What's more, unlike grades, law review is a credential that's socially acceptable to talk about. It's hard to politely work your grades into casual conversation with potential employers. The grades will be on your resume, but not everyone at your prospective new job will have seen the resume, and those who have seen it may well have forgotten it.
But law review is a project that you've been involved in, so you can safely discuss it (of course, so long as you aren't too blatant about it). "What are you doing at school this year?" "Oh, law review is taking up a lot of my time." "Oh, really? What do you on the law review?" "I'm the chief articles editor." Polite but impressive.
2. Editing, proofreading, and source-checking training: The key to good legal writing is the ability to edit and proofread your own work, and care in using sources. The key to these things is practice, both with your work and with others' work. Law review will give you plenty of such practice — and in the process will teach you to pay attention to detail, another important skill lawyers must have.
3. Incentive to write and opportunity to publish: Many law journals require you to write a student Note, as a condition of being promoted from a staffer to an editor. Some of these Notes (the number varies from journal to journal) end up being published.
As I mention in Part VII.A, you can indeed write a Note and get it published even if you're not on law review. But writing is hard, and if you don't have an obligation and a deadline, it's easy to keep putting it off. Being on a law review commits you to making that effort, and makes it easier for you to get a publication out of your work.
4. Cooperative and valuable work: Most things you do in law school — read, study, take exams — you do by yourself. Even those things that are cooperative, such as study groups or moot court, tend to be exercises, pedagogically valuable but with little effect on the outside world.

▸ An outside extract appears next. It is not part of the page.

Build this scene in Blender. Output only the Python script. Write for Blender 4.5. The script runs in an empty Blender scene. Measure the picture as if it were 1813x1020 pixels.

Law review lets you work as part of a team that produces something that matters: The articles you edit may end up being cited by courts and by scholars, and might actually make some difference to the development of the law and legal thinking. This sort of team effort can be exciting and rewarding.
5. Exposure to ideas: Working on the law review will lead you to read quite a few law review articles — and if you're in the articles department, it will lead you to read very many. Many of the articles aren't going to be very interesting or helpful to you, but some will be. This exposure to ideas can be both exciting for its own sake, and valuable for your future work, either scholarly or practical. (Naturally, you could just decide to expose yourself to ideas by reading articles on your own; but few people have the discipline to do that unless law review forces them to.)